U.S. Rep. Darrell Issa, chairman of the House Oversight & Government Reform Committee

Issa Asked to Help Stop I2P2 and Noise Proposals

The letter sent to about 150 trade associations last month by U.S. Rep. Darrell Issa, new chairman of the House Oversight and Government Reform Committee, asking them to identify "burdensome" regulations, has put these two OSHA proposals on the hot seat. President Obama's new executive order puts additional pressure on existing regulations.

New Republican committee leaders in the U.S. House of Representatives have begun unveiling proposals to reduce the federal workforce and cut federal spending. While repealing the health care reform law is the party's top goal, several recent rules or current proposals from EPA and OSHA also appear to be targets, including EPA's proposed regulation of greenhouse gases, OSHA's planned injury and illness prevention programs rule, and the OSHA change in enforcing its noise exposure rules that emphasizes engineering controls.

U.S. Rep. Darrell Issa, R-Calif., new chairman of the House Oversight and Government Reform Committee, sent a letter last month asking about 150 trade associations to identify specific "burdensome" regulations. The two OSHA proposals have been so identified by both National Association of Manufacturers President/CEO Jay Timmons and the North American Die Casting Association, which has asked its members to submit the rules and reporting requirements they consider burdensome on their industry by Friday, Jan. 21.

"From HHS, we will use the new healthcare law. From OSHA, we will use the proposed OSHA noise standard and the proposed injury & illness program rule (I2P2). From EPA, we will include the new rules regulating greenhouse gas emissions from power plants and other stationary sources," the government affairs firm for NADCA, which has its headquarters in Wheeling, Ill., and represents about 300 corporate members, said in the association's Jan. 12 emailed Update. "Please don't pass up this valuable opportunity to be heard! We will compile these examples over the weekend and submit them to the House Committee staff on Monday."

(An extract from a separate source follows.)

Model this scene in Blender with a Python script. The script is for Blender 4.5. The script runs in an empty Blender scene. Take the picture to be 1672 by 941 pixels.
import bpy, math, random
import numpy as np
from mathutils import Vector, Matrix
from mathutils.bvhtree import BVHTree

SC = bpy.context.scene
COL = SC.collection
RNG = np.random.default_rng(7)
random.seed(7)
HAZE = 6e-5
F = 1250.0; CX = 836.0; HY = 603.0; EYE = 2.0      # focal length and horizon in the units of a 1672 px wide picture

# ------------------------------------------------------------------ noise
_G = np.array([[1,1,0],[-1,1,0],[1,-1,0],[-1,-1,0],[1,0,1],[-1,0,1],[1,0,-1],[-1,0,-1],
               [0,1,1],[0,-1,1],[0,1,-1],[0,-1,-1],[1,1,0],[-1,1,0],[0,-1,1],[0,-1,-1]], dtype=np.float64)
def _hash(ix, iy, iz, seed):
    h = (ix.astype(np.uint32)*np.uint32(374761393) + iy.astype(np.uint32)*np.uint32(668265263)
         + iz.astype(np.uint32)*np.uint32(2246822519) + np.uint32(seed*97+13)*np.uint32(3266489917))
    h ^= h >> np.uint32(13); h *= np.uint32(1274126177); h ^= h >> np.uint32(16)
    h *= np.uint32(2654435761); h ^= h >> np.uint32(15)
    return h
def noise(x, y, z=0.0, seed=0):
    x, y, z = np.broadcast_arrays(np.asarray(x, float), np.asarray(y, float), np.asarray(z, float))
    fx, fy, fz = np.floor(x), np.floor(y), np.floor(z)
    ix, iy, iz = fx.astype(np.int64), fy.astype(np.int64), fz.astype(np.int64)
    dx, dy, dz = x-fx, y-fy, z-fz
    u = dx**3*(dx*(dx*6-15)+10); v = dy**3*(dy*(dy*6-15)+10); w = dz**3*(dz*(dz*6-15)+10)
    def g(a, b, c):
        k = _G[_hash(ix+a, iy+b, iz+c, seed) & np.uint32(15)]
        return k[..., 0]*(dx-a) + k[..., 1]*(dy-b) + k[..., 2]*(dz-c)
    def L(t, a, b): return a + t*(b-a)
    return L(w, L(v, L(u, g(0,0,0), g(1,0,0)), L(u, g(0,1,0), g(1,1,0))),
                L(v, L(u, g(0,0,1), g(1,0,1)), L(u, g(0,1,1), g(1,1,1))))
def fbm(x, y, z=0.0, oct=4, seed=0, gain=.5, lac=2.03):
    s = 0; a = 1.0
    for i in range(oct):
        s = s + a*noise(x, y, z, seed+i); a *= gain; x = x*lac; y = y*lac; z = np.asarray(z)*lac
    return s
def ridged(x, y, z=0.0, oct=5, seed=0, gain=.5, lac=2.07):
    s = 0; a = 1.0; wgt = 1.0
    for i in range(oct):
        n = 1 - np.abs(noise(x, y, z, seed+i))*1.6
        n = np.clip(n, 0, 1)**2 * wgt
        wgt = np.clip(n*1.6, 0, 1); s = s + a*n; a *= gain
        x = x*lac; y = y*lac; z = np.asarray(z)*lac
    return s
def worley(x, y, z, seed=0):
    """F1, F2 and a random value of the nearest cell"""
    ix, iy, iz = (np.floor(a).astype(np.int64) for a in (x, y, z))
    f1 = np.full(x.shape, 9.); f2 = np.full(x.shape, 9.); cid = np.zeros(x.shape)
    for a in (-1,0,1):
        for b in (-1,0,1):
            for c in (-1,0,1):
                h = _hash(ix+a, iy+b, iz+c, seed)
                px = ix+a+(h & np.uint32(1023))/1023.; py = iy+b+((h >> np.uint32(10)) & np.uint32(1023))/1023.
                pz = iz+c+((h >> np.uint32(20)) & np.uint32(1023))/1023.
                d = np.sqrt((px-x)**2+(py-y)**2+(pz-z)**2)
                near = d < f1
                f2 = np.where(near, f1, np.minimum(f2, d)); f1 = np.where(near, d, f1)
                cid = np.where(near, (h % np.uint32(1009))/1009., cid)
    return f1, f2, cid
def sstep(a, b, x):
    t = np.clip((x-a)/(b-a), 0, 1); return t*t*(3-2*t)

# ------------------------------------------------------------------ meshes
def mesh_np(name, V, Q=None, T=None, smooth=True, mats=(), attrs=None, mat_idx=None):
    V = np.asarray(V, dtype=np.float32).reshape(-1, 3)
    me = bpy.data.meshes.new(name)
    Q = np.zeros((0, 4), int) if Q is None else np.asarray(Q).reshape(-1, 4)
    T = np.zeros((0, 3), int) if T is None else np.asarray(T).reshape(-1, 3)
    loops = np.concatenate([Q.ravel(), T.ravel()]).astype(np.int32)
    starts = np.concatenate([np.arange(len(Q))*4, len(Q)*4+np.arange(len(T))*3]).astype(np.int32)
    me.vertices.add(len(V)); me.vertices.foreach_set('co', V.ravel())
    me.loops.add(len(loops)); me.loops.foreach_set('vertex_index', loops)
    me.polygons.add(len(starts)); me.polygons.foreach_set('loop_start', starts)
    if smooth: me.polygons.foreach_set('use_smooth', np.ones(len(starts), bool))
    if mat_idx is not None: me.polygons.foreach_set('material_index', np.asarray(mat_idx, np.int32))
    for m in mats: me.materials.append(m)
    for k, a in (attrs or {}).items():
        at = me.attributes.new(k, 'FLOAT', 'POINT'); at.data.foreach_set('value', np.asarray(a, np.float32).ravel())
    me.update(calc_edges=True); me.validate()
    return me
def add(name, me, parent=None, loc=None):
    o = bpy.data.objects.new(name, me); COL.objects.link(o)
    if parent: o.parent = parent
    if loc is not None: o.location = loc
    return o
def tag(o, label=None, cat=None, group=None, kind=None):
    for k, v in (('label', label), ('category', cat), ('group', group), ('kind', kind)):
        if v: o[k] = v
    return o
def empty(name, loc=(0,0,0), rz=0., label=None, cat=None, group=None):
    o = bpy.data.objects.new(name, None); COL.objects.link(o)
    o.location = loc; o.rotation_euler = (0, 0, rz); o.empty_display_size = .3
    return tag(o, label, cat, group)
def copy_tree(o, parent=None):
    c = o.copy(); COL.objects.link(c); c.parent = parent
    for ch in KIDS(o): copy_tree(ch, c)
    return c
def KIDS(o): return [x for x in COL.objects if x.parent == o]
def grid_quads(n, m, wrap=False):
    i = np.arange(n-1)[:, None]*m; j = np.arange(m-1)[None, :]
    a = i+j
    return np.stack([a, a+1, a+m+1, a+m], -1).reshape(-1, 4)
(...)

On Tuesday, Jan. 18, President Obama issued an executive order that will require executive agencies to conduct "retrospective analyses of existing rules." This is already done when agencies such as OSHA must seek OMB approval to continue an existing information collection, and these analyses include estimates of economic impact. But not all existing regulations are revisited in this way. The order includes this language:

Sec. 6. Retrospective Analyses of Existing Rules.
(a) To facilitate the periodic review of existing significant regulations, agencies shall consider how best to promote retrospective analysis of rules that may be outmoded, ineffective, insufficient, or excessively burdensome, and to modify, streamline, expand, or repeal them in accordance with what has been learned. Such retrospective analyses, including supporting data, should be released online whenever possible.
(b) Within 120 days of the date of this order, each agency shall develop and submit to the Office of Information and Regulatory Affairs a preliminary plan, consistent with law and its resources and regulatory priorities, under which the agency will periodically review its existing significant regulations to determine whether any such regulations should be modified, streamlined, expanded, or repealed so as to make the agency's regulatory program more effective or less burdensome in achieving the regulatory objectives.

Speaking Tuesday at a 40th anniversary event for Public Citizen -- both it and OSHA are turning 40 years old in 2011 -- Michaels said he believes OSHA's regulations cost less than expected and are effective, so they are not endangered by the order.